**Problem requirements:**
Count every line that has the word "part". Give the number, without anything more.

**Data provided:**
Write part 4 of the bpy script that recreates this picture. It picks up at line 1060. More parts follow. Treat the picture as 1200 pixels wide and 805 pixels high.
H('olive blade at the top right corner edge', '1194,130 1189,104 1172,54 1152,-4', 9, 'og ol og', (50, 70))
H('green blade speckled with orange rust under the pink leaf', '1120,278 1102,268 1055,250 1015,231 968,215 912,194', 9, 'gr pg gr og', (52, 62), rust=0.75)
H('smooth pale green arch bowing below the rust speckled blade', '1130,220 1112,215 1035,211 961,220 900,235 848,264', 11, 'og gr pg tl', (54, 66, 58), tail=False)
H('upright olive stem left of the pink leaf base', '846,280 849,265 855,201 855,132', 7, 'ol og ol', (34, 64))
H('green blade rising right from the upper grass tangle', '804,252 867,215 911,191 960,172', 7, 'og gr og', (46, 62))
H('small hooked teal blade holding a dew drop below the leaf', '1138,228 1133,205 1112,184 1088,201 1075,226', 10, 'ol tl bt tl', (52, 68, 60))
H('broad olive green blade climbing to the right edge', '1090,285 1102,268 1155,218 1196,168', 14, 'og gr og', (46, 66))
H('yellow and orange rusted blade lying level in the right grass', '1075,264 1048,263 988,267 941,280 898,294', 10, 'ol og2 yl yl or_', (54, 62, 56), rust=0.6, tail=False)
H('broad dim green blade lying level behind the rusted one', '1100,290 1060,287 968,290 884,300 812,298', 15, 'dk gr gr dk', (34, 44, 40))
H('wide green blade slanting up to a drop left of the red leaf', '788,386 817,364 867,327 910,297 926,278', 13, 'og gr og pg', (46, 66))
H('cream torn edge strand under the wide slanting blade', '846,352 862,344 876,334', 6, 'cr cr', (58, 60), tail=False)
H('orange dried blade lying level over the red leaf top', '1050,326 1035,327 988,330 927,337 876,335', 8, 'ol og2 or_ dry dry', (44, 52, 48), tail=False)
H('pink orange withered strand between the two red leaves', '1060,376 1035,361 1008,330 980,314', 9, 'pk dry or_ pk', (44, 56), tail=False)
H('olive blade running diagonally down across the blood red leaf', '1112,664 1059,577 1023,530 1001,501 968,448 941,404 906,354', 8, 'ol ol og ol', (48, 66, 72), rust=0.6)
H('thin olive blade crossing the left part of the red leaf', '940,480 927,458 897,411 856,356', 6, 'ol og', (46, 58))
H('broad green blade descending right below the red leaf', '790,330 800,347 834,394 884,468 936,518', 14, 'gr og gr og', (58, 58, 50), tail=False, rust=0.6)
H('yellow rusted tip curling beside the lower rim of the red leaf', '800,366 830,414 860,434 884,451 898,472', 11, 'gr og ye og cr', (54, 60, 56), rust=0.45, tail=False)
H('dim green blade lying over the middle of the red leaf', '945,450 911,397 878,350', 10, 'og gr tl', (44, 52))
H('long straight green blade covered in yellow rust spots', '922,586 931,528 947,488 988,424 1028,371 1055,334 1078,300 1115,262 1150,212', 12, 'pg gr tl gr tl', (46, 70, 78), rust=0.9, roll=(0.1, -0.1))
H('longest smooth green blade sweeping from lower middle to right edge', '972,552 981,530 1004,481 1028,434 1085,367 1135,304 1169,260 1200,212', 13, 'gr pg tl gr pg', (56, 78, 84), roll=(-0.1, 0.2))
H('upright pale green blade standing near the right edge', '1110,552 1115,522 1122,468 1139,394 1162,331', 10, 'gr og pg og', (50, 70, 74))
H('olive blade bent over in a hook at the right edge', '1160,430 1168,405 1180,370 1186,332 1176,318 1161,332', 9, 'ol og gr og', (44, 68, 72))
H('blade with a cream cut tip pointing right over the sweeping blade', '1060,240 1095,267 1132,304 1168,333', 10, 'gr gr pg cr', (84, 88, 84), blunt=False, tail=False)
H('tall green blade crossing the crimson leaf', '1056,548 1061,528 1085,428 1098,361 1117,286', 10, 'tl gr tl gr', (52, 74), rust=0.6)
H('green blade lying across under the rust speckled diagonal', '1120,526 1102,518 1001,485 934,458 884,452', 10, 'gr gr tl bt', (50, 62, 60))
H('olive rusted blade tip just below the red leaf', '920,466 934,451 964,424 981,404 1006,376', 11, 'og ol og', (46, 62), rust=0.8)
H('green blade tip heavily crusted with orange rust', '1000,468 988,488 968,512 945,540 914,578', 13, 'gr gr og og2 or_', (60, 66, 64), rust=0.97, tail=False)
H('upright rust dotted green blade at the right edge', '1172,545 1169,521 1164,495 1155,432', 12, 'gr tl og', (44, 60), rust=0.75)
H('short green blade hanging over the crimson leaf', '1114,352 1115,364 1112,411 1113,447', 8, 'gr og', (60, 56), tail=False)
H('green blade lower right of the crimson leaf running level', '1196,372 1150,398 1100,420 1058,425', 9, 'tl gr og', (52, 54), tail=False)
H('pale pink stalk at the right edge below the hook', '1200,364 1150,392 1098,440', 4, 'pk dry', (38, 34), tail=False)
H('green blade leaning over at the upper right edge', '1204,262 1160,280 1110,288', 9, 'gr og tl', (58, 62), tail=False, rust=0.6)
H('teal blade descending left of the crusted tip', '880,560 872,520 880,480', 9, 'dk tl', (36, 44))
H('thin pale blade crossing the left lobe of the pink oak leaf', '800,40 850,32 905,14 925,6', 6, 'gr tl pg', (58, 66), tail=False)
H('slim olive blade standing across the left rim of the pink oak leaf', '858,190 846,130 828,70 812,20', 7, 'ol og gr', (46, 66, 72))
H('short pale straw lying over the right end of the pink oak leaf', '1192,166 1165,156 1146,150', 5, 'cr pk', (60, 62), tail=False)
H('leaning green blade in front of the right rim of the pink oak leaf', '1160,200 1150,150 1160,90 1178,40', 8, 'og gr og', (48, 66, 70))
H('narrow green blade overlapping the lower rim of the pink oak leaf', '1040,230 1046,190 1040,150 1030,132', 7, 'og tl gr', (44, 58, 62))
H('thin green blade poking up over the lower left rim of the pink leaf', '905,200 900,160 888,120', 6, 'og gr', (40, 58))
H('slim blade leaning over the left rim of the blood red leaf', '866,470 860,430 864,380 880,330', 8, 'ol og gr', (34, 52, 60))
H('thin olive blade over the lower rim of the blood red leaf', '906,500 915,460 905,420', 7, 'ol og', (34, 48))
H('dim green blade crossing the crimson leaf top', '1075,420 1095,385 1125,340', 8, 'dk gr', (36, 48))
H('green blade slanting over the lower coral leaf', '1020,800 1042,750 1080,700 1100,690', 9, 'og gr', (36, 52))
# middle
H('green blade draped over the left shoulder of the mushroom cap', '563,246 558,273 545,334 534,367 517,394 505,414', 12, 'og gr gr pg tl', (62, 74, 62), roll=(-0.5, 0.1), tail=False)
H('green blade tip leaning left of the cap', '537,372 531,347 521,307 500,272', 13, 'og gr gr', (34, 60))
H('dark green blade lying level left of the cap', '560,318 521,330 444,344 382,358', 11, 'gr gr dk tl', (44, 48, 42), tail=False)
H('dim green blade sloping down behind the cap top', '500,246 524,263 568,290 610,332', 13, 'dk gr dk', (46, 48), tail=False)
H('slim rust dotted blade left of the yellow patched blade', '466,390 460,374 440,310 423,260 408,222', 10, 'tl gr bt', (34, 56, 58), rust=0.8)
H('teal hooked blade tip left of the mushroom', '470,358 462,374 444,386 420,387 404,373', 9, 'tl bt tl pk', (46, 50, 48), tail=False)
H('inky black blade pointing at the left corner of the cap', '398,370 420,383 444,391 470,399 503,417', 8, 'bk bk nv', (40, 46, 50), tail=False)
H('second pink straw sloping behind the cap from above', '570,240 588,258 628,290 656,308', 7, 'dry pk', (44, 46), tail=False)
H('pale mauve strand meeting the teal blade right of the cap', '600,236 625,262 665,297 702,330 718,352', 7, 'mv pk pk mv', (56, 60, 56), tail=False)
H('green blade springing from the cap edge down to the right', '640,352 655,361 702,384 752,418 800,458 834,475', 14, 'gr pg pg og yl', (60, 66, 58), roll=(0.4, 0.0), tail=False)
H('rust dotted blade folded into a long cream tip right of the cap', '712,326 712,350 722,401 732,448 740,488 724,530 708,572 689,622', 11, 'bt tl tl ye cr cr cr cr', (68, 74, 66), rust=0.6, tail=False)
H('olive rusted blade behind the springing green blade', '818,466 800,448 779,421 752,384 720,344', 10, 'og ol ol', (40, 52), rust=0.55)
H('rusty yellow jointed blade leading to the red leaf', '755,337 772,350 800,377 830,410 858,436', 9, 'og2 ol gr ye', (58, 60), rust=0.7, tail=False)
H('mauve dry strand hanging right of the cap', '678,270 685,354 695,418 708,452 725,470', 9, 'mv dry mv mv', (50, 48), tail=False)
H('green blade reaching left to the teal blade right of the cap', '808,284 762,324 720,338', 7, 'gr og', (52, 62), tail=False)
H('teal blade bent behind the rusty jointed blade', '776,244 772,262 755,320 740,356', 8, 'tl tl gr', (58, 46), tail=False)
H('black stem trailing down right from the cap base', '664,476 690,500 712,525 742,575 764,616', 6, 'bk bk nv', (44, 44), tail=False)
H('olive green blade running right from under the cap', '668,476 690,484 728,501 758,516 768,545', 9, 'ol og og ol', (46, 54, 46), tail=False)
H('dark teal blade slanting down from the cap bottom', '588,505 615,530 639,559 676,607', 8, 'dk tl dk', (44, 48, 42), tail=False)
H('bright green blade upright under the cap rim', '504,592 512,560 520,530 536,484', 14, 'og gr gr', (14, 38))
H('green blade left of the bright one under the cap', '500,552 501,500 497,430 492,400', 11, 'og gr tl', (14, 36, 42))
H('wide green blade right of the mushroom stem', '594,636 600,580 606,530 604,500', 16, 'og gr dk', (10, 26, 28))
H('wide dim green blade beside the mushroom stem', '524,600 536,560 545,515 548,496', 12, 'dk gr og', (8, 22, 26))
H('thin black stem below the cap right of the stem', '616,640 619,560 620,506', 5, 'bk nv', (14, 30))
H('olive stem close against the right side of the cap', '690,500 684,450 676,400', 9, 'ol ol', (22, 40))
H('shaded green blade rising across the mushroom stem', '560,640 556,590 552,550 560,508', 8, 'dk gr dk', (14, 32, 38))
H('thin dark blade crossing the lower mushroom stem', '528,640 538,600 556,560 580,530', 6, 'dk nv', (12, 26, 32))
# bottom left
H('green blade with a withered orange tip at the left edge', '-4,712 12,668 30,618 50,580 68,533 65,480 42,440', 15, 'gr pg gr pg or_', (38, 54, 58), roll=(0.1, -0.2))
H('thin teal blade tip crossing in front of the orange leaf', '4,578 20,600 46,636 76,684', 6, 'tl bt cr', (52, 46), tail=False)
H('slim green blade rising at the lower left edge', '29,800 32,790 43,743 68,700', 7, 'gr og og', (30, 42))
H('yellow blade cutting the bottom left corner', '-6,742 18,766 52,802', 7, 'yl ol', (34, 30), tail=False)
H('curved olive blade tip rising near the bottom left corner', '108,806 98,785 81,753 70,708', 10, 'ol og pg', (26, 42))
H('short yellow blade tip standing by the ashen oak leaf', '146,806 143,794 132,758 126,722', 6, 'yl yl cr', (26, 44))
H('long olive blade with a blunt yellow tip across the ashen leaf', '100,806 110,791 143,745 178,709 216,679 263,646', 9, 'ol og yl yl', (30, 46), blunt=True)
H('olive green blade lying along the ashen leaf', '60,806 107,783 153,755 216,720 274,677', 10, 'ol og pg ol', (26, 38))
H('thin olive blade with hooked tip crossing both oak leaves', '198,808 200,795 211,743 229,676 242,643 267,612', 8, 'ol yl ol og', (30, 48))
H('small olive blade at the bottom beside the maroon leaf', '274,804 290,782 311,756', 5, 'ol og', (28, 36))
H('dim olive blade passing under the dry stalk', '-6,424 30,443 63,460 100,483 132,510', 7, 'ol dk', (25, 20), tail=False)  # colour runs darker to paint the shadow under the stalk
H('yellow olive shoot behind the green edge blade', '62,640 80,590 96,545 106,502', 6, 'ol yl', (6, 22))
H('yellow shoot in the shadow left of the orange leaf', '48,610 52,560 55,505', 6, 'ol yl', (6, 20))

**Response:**
2